__Data block__:
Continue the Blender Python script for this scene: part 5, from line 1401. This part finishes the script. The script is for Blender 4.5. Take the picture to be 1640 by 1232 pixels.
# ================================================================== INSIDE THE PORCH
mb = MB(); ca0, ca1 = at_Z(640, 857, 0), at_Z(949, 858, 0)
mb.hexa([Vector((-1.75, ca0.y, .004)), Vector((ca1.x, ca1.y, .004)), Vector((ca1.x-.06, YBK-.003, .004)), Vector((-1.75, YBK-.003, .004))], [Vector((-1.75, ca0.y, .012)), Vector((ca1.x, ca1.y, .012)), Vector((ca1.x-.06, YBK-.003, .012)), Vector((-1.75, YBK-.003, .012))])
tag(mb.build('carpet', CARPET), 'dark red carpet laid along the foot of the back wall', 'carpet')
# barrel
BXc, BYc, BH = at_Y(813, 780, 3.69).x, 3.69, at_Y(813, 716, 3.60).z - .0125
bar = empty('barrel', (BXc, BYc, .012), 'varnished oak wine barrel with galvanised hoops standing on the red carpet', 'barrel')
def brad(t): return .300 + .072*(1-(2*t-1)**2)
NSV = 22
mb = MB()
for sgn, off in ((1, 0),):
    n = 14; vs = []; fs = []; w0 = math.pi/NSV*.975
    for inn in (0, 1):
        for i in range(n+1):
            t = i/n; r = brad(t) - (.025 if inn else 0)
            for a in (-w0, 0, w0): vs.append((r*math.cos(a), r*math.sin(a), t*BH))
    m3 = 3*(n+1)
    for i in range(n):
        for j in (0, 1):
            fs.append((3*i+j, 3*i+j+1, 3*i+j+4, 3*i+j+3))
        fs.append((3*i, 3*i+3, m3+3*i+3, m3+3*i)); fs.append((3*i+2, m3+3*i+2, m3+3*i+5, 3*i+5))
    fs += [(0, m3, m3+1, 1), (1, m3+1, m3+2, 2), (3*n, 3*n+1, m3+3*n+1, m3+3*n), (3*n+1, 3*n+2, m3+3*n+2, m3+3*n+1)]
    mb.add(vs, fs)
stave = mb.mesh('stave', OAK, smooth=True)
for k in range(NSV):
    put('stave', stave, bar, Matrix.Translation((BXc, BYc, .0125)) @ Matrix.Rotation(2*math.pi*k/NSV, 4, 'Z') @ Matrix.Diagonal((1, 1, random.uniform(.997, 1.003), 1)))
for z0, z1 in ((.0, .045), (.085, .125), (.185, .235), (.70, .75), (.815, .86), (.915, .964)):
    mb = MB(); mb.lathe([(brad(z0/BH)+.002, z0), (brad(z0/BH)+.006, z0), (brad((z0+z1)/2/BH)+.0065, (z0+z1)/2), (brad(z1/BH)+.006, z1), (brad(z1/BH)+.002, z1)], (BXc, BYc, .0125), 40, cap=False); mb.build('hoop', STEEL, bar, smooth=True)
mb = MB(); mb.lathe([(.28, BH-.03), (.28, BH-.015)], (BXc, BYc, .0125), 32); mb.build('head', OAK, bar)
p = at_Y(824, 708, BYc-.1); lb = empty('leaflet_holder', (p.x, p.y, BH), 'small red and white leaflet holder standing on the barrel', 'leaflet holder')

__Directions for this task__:
Copy out the full material exactly as it appears.

__The answer__:
Continue the Blender Python script for this scene: part 5, from line 1401. This part finishes the script. The script is for Blender 4.5. Take the picture to be 1640 by 1232 pixels.
# ================================================================== INSIDE THE PORCH
mb = MB(); ca0, ca1 = at_Z(640, 857, 0), at_Z(949, 858, 0)
mb.hexa([Vector((-1.75, ca0.y, .004)), Vector((ca1.x, ca1.y, .004)), Vector((ca1.x-.06, YBK-.003, .004)), Vector((-1.75, YBK-.003, .004))], [Vector((-1.75, ca0.y, .012)), Vector((ca1.x, ca1.y, .012)), Vector((ca1.x-.06, YBK-.003, .012)), Vector((-1.75, YBK-.003, .012))])
tag(mb.build('carpet', CARPET), 'dark red carpet laid along the foot of the back wall', 'carpet')
# barrel
BXc, BYc, BH = at_Y(813, 780, 3.69).x, 3.69, at_Y(813, 716, 3.60).z - .0125
bar = empty('barrel', (BXc, BYc, .012), 'varnished oak wine barrel with galvanised hoops standing on the red carpet', 'barrel')
def brad(t): return .300 + .072*(1-(2*t-1)**2)
NSV = 22
mb = MB()
for sgn, off in ((1, 0),):
    n = 14; vs = []; fs = []; w0 = math.pi/NSV*.975
    for inn in (0, 1):
        for i in range(n+1):
            t = i/n; r = brad(t) - (.025 if inn else 0)
            for a in (-w0, 0, w0): vs.append((r*math.cos(a), r*math.sin(a), t*BH))
    m3 = 3*(n+1)
    for i in range(n):
        for j in (0, 1):
            fs.append((3*i+j, 3*i+j+1, 3*i+j+4, 3*i+j+3))
        fs.append((3*i, 3*i+3, m3+3*i+3, m3+3*i)); fs.append((3*i+2, m3+3*i+2, m3+3*i+5, 3*i+5))
    fs += [(0, m3, m3+1, 1), (1, m3+1, m3+2, 2), (3*n, 3*n+1, m3+3*n+1, m3+3*n), (3*n+1, 3*n+2, m3+3*n+2, m3+3*n+1)]
    mb.add(vs, fs)
stave = mb.mesh('stave', OAK, smooth=True)
for k in range(NSV):
    put('stave', stave, bar, Matrix.Translation((BXc, BYc, .0125)) @ Matrix.Rotation(2*math.pi*k/NSV, 4, 'Z') @ Matrix.Diagonal((1, 1, random.uniform(.997, 1.003), 1)))
for z0, z1 in ((.0, .045), (.085, .125), (.185, .235), (.70, .75), (.815, .86), (.915, .964)):
    mb = MB(); mb.lathe([(brad(z0/BH)+.002, z0), (brad(z0/BH)+.006, z0), (brad((z0+z1)/2/BH)+.0065, (z0+z1)/2), (brad(z1/BH)+.006, z1), (brad(z1/BH)+.002, z1)], (BXc, BYc, .0125), 40, cap=False); mb.build('hoop', STEEL, bar, smooth=True)
mb = MB(); mb.lathe([(.28, BH-.03), (.28, BH-.015)], (BXc, BYc, .0125), 32); mb.build('head', OAK, bar)
p = at_Y(824, 708, BYc-.1); lb = empty('leaflet_holder', (p.x, p.y, BH), 'small red and white leaflet holder standing on the barrel', 'leaflet holder')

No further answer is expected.